Problem statement —
Every entry must be copied word for word.

Entries with scene source code:
######

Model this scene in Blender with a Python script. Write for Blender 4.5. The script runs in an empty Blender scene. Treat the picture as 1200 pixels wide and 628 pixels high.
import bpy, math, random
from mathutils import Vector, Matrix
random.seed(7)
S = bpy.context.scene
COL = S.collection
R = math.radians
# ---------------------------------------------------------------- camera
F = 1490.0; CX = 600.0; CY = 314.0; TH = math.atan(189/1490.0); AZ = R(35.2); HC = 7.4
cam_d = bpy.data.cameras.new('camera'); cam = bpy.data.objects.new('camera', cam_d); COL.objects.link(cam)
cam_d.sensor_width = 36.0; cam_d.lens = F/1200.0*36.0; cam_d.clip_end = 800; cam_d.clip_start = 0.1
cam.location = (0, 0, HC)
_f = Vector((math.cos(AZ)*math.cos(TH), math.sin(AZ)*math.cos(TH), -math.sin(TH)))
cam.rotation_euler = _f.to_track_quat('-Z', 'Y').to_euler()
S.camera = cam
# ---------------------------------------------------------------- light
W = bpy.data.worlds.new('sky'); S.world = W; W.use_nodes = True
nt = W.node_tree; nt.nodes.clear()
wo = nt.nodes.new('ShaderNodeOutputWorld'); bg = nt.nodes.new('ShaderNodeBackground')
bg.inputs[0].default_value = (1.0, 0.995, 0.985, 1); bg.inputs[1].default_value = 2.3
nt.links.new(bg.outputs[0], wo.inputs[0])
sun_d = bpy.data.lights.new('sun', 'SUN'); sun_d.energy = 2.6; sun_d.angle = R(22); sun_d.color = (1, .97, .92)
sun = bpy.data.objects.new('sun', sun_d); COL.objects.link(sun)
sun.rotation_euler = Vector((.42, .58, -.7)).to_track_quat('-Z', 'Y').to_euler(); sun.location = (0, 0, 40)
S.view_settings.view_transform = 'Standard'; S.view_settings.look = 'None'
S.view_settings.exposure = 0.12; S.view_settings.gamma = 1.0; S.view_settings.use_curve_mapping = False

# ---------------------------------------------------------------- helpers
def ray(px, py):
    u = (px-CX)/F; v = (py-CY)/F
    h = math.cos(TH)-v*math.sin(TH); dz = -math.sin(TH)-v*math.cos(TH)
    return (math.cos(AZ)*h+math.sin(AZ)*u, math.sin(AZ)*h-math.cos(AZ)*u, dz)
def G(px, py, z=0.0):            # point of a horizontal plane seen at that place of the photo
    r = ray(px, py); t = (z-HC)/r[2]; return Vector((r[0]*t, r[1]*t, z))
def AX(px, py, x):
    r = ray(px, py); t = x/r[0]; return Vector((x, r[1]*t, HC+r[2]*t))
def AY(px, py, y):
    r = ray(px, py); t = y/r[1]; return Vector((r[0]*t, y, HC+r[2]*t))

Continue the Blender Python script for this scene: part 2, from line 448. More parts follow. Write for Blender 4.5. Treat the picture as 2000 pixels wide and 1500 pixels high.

######

Response —
Model this scene in Blender with a Python script. Write for Blender 4.5. The script runs in an empty Blender scene. Treat the picture as 1200 pixels wide and 628 pixels high.
import bpy, math, random
from mathutils import Vector, Matrix
random.seed(7)
S = bpy.context.scene
COL = S.collection
R = math.radians
# ---------------------------------------------------------------- camera
F = 1490.0; CX = 600.0; CY = 314.0; TH = math.atan(189/1490.0); AZ = R(35.2); HC = 7.4
cam_d = bpy.data.cameras.new('camera'); cam = bpy.data.objects.new('camera', cam_d); COL.objects.link(cam)
cam_d.sensor_width = 36.0; cam_d.lens = F/1200.0*36.0; cam_d.clip_end = 800; cam_d.clip_start = 0.1
cam.location = (0, 0, HC)
_f = Vector((math.cos(AZ)*math.cos(TH), math.sin(AZ)*math.cos(TH), -math.sin(TH)))
cam.rotation_euler = _f.to_track_quat('-Z', 'Y').to_euler()
S.camera = cam
# ---------------------------------------------------------------- light
W = bpy.data.worlds.new('sky'); S.world = W; W.use_nodes = True
nt = W.node_tree; nt.nodes.clear()
wo = nt.nodes.new('ShaderNodeOutputWorld'); bg = nt.nodes.new('ShaderNodeBackground')
bg.inputs[0].default_value = (1.0, 0.995, 0.985, 1); bg.inputs[1].default_value = 2.3
nt.links.new(bg.outputs[0], wo.inputs[0])
sun_d = bpy.data.lights.new('sun', 'SUN'); sun_d.energy = 2.6; sun_d.angle = R(22); sun_d.color = (1, .97, .92)
sun = bpy.data.objects.new('sun', sun_d); COL.objects.link(sun)
sun.rotation_euler = Vector((.42, .58, -.7)).to_track_quat('-Z', 'Y').to_euler(); sun.location = (0, 0, 40)
S.view_settings.view_transform = 'Standard'; S.view_settings.look = 'None'
S.view_settings.exposure = 0.12; S.view_settings.gamma = 1.0; S.view_settings.use_curve_mapping = False

# ---------------------------------------------------------------- helpers
def ray(px, py):
    u = (px-CX)/F; v = (py-CY)/F
    h = math.cos(TH)-v*math.sin(TH); dz = -math.sin(TH)-v*math.cos(TH)
    return (math.cos(AZ)*h+math.sin(AZ)*u, math.sin(AZ)*h-math.cos(AZ)*u, dz)
def G(px, py, z=0.0):            # point of a horizontal plane seen at that place of the photo
    r = ray(px, py); t = (z-HC)/r[2]; return Vector((r[0]*t, r[1]*t, z))
def AX(px, py, x):
    r = ray(px, py); t = x/r[0]; return Vector((x, r[1]*t, HC+r[2]*t))
def AY(px, py, y):
    r = ray(px, py); t = y/r[1]; return Vector((r[0]*t, y, HC+r[2]*t))

Continue the Blender Python script for this scene: part 2, from line 448. More parts follow. Write for Blender 4.5. Treat the picture as 2000 pixels wide and 1500 pixels high.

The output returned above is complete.